O roteiro demonstra solidez na construção da trama, oferecendo um ritmo agradável de leitura. No entanto, algumas metáforas e subentendidos poderiam ter sido explorados de forma mais cativante, acrescentando camadas adicionais à narrativa.
A parte gráfica se destaca pela sua estilização habilidosa, com uma paleta de tons amarelos que cresce em intensidade ao longo da história, contribuindo para uma imersão mais profunda na atmosfera envolvente. Essa escolha de cores cria uma experiência visual marcante para o leitor.

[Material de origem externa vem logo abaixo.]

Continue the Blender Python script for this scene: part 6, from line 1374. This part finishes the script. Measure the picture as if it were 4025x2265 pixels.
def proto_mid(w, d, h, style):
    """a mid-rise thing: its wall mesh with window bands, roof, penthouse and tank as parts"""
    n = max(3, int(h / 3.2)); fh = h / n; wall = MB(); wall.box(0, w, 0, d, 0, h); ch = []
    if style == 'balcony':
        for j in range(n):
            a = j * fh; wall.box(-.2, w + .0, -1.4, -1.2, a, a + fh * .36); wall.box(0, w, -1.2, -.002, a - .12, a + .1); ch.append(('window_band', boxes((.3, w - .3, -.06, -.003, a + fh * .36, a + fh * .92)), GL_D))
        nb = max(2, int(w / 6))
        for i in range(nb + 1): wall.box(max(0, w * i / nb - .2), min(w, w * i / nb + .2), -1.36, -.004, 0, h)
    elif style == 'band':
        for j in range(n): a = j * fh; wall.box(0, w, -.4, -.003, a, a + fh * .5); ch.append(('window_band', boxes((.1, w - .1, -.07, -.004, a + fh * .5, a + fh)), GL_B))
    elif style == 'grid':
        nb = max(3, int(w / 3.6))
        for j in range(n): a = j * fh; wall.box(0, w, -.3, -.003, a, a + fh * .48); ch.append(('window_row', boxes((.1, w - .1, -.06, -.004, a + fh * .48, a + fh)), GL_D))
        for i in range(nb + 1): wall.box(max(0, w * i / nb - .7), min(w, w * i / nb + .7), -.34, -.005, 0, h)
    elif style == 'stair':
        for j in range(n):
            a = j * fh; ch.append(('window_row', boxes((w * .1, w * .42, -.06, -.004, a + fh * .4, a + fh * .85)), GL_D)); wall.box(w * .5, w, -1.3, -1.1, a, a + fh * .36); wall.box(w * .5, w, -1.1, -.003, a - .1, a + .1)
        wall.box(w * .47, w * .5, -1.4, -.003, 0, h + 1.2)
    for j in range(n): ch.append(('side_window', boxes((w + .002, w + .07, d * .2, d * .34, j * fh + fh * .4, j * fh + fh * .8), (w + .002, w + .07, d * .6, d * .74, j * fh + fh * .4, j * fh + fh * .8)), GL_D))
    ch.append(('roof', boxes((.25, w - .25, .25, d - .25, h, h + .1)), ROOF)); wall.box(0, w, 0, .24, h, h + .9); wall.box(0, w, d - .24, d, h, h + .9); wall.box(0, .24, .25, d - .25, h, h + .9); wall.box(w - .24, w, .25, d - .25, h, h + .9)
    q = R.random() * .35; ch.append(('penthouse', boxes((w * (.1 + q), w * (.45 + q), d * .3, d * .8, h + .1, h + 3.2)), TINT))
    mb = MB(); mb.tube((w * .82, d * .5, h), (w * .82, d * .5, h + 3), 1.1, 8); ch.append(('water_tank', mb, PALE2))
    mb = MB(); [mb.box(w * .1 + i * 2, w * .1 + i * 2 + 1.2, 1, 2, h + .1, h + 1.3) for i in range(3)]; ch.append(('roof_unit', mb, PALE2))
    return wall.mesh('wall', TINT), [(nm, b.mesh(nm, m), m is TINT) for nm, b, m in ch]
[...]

Embora o final da história possa parecer um tanto confuso à primeira vista, uma compreensão completa da narrativa desde o início ajuda a desvendar sua complexidade. A referência à taxidermia e às quimeras, juntamente com os insights sobre atuação, torna o desfecho intuitivo para aqueles que acompanharam atentamente a história.
Medíocre:
A última história da HQ "O Rei Amarelo", intitulada "Medíocre", oferece uma abordagem refrescante e sarcástica que beira a crítica social. Com um ritmo excelente, o roteiro não se prende apenas ao aspecto místico ou filosófico frequentemente explorado em histórias semelhantes. Em vez disso, mergulha diretamente nas questões rotineiras, destacando a crítica social através de um personagem principal que se considera um crítico perfeito, mas cujas críticas são mais uma forma de menosprezar do que de construir.
O roteiro apresenta uma alternância inteligente entre questões do dia a dia e críticas sociais, muitas vezes apresentadas de forma sarcástica. Isso é evidente na maneira como o personagem principal menospreza aquilo que ele não gosta, refletindo a própria essência do título da história.
A parte gráfica não busca detalhes elaborados, optando por um estilo mais caricato que se encaixa perfeitamente com o tom sarcástico da narrativa. As expressões dos personagens são vívidas e definidas, acrescentando camadas adicionais à história.
O uso gradual do tom de amarelo ao longo da história adiciona um elemento visual cativante, tornando a leitura ainda mais agradável. E o final, longe de deixar questões em aberto, oferece uma conclusão definitiva que, para alguns leitores, remete a uma crítica social sutil, mas poderosa.